• **TASK GOAL**
Omit every picture and return the rest of the data unaltered.

◆ ◆ ◆ ◆ ◆ ◆ ◆

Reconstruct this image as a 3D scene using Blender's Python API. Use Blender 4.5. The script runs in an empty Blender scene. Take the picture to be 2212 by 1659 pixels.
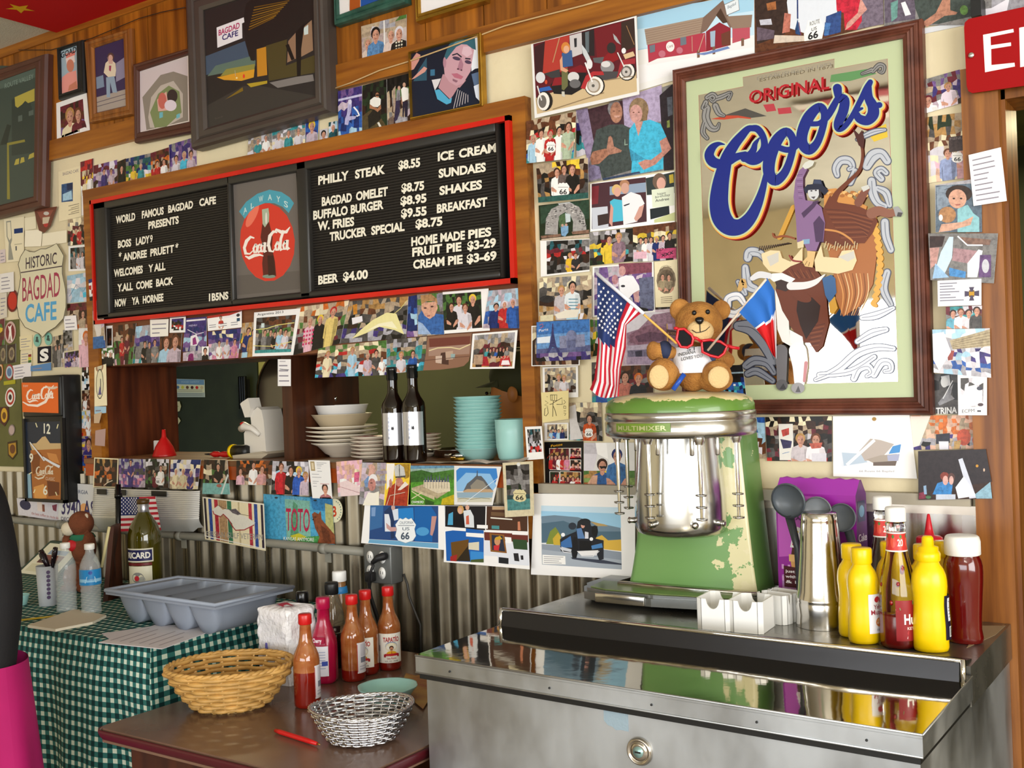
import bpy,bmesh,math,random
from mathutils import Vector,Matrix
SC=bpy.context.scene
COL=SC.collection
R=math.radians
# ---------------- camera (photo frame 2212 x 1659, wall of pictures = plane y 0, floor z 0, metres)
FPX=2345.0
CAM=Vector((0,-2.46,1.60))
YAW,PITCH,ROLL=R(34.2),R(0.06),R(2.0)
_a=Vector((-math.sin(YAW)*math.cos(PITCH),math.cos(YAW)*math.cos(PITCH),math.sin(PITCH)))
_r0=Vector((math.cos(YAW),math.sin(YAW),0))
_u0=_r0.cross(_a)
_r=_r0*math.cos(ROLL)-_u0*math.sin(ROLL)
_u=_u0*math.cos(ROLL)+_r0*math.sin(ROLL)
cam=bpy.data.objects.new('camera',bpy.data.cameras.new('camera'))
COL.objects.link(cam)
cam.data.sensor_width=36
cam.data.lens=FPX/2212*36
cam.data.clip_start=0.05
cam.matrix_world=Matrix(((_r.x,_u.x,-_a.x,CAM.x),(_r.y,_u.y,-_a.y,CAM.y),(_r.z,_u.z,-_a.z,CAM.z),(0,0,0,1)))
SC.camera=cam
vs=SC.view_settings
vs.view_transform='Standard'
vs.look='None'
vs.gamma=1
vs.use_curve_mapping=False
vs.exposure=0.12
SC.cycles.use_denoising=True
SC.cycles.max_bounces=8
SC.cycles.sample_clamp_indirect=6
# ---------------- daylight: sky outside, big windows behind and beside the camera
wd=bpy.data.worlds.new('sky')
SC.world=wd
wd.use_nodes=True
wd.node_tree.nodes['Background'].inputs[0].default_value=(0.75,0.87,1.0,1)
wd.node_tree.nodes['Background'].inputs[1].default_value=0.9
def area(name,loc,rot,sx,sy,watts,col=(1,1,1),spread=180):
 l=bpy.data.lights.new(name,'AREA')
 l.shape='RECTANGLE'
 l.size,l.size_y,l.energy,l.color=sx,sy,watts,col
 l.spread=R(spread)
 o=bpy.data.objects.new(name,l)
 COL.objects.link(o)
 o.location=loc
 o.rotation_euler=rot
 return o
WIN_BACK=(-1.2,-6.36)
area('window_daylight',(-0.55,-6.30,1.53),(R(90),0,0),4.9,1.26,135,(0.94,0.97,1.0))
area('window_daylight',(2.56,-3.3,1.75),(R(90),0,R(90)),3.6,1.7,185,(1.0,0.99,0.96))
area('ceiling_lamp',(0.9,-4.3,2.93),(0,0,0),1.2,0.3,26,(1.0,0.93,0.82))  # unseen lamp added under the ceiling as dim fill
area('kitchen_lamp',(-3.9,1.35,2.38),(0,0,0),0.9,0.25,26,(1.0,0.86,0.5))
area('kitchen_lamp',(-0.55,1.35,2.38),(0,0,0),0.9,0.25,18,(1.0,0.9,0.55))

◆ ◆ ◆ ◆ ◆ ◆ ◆

• **SOLUTION TO THIS PROBLEM**
Reconstruct this image as a 3D scene using Blender's Python API. Use Blender 4.5. The script runs in an empty Blender scene. Take the picture to be 2212 by 1659 pixels.
import bpy,bmesh,math,random
from mathutils import Vector,Matrix
SC=bpy.context.scene
COL=SC.collection
R=math.radians
# ---------------- camera (photo frame 2212 x 1659, wall of pictures = plane y 0, floor z 0, metres)
FPX=2345.0
CAM=Vector((0,-2.46,1.60))
YAW,PITCH,ROLL=R(34.2),R(0.06),R(2.0)
_a=Vector((-math.sin(YAW)*math.cos(PITCH),math.cos(YAW)*math.cos(PITCH),math.sin(PITCH)))
_r0=Vector((math.cos(YAW),math.sin(YAW),0))
_u0=_r0.cross(_a)
_r=_r0*math.cos(ROLL)-_u0*math.sin(ROLL)
_u=_u0*math.cos(ROLL)+_r0*math.sin(ROLL)
cam=bpy.data.objects.new('camera',bpy.data.cameras.new('camera'))
COL.objects.link(cam)
cam.data.sensor_width=36
cam.data.lens=FPX/2212*36
cam.data.clip_start=0.05
cam.matrix_world=Matrix(((_r.x,_u.x,-_a.x,CAM.x),(_r.y,_u.y,-_a.y,CAM.y),(_r.z,_u.z,-_a.z,CAM.z),(0,0,0,1)))
SC.camera=cam
vs=SC.view_settings
vs.view_transform='Standard'
vs.look='None'
vs.gamma=1
vs.use_curve_mapping=False
vs.exposure=0.12
SC.cycles.use_denoising=True
SC.cycles.max_bounces=8
SC.cycles.sample_clamp_indirect=6
# ---------------- daylight: sky outside, big windows behind and beside the camera
wd=bpy.data.worlds.new('sky')
SC.world=wd
wd.use_nodes=True
wd.node_tree.nodes['Background'].inputs[0].default_value=(0.75,0.87,1.0,1)
wd.node_tree.nodes['Background'].inputs[1].default_value=0.9
def area(name,loc,rot,sx,sy,watts,col=(1,1,1),spread=180):
 l=bpy.data.lights.new(name,'AREA')
 l.shape='RECTANGLE'
 l.size,l.size_y,l.energy,l.color=sx,sy,watts,col
 l.spread=R(spread)
 o=bpy.data.objects.new(name,l)
 COL.objects.link(o)
 o.location=loc
 o.rotation_euler=rot
 return o
WIN_BACK=(-1.2,-6.36)
area('window_daylight',(-0.55,-6.30,1.53),(R(90),0,0),4.9,1.26,135,(0.94,0.97,1.0))
area('window_daylight',(2.56,-3.3,1.75),(R(90),0,R(90)),3.6,1.7,185,(1.0,0.99,0.96))
area('ceiling_lamp',(0.9,-4.3,2.93),(0,0,0),1.2,0.3,26,(1.0,0.93,0.82))  # unseen lamp added under the ceiling as dim fill
area('kitchen_lamp',(-3.9,1.35,2.38),(0,0,0),0.9,0.25,26,(1.0,0.86,0.5))
area('kitchen_lamp',(-0.55,1.35,2.38),(0,0,0),0.9,0.25,18,(1.0,0.9,0.55))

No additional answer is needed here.